Antes de terminar, supe que Jesús no era sólo otro de los varios millones de dioses. Él era la manifestación del Dios a quien yo había anhelado. Él era el Creador. Él me había amado de tal manera que se hizo hombre para morir por mis pecados. Con esa revelación, las densas tinieblas parecieron esfumarse y una luz resplandeciente inundó mi alma.

De vuelta a casa, Krishna y yo nos encontramos con la familia entera esperándonos, pues se habían enterado de lo ocurrido. «¡He aceptado a Jesús en mi vida!», exclamé con gozo, mirando a sus caras sobresaltadas. «¡Es glorioso! No puedo expresarles cuánto significa él para mí». Algunos familiares parecían ofuscados y desorientados; otros estaban felices por mí. Pero en un breve lapso de tiempo, trece de nosotros terminamos dándole nuestros corazones a Jesús. Fue algo asombroso.
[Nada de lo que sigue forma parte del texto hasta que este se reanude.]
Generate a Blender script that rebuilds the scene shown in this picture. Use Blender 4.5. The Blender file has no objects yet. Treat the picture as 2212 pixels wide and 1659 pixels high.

Al día siguiente, con Krishna, caminamos resueltamente a la sala de culto hogareño. Juntos, acarreamos todo al patio: los ídolos, las escrituras hindúes y los adornos religiosos. Quisimos librarnos de todo lazo con el pasado y con los poderes de oscuridad que nos habían cegado y nos habían esclavizado por tanto tiempo. Cuando todo fue apilado en un montón, encendimos fuego y contemplamos las llamas consumiendo nuestro pasado. Las diminutas figuras a las que una vez reverenciamos como dioses se volvían cenizas. Nos abrazamos y dimos gracias al Hijo de Dios que había ido a la muerte para darnos libertad.

Mis pensamientos se remontaron a la cremación de mi padre. En contraste con nuestro nuevo gozo, aquella escena había despertado una pena inconsolable. El cuerpo de mi padre había sido ofrecido a los mismos dioses falsos que ahora ardían delante nuestro. Parecía increíble estar participando con tanta alegría en la destrucción de lo que representaba todo aquello en lo cual yo había creído una vez tan fanáticamente.

En cierto sentido ésta era mi propia ceremonia de cremación – el fin de la persona que yo había sido una vez… la muerte de un gurú. El viejo Rabi Maharaj había muerto en Cristo. Y de esa tumba se había levantado un nuevo Rabi en quien Cristo estaba viviendo ahora.

Nota del editor: Rabi vive actualmente en California y está dedicado a la evangelización por el mundo.